Yeah I'm assuming the methodology is:

1) Find high-value target libraries

2) Grab the usernames of accounts with push access

3) Check those against password dumps

I feel really stupid about this, but like I said it was an oversight. I apologize and will try to do better.

discuss

order

0x0|6 years ago

Sounds like rubygems and other registries like npm should try to get ahold of those password dumps and check them against their own account databases somewhat frequently!

dspillett|6 years ago

If you find a reused password, how do you let the user know though? If I got a "your account is vulnerable" message I'd ignore it as junk like all the other ones I get pretty much daily. You could force a change next time the user logs to your interactive interface, but many users won't do that for some time.
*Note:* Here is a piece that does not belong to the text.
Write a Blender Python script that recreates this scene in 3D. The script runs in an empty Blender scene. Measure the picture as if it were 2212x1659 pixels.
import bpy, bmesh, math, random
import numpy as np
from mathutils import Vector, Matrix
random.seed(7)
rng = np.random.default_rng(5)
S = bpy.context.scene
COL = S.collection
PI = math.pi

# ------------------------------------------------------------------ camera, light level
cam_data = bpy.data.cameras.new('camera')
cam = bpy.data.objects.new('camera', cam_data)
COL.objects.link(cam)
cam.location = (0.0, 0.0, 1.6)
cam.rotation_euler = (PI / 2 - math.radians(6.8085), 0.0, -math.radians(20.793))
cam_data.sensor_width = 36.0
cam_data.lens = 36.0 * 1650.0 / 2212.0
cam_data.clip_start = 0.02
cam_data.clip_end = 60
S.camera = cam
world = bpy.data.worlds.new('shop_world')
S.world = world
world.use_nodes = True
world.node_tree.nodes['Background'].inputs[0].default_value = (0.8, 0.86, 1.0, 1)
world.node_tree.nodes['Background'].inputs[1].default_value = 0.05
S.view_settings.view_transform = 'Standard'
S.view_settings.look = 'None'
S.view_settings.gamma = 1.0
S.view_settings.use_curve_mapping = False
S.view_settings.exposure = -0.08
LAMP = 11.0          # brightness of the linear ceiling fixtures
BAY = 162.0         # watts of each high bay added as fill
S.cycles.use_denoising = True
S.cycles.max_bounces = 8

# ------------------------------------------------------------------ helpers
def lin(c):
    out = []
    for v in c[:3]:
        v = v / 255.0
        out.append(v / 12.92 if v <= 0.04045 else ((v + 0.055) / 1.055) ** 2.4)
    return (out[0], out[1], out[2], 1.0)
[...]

The best approach is probably to disable the account completely until an interactive login is made and a password reset can be forced but some would be up in arms about the inconvenience caused: you can't just allow a simple reset as the login could be coming from an attacker not the original user, an extra channel will need to be used to verify the identity. You might just have to leave the account locked forever and expect the user to create a new one - but now you have the old account and its content which may be used as a dependency of many projects which now break, unnecessarily if there hasn't been a login by a nefarious type.

kevin_thibedeau|6 years ago

That's not very practical if salted hashes are being stored.

febeling|6 years ago

Make 2FA mandatory. Apple did just that recently with their app stores. Someone authoring libraries should be able to handle that.

OskarS|6 years ago

It happens. You've taken reasonable precautions to safeguard your online identity, which is all one can really ask. Sometimes things slip through the cracks. The hacker is to blame, not you.

The larger question is about if gem/npm/cargo-style package managers are such a terrific idea in the long run. The security implications are pretty serious.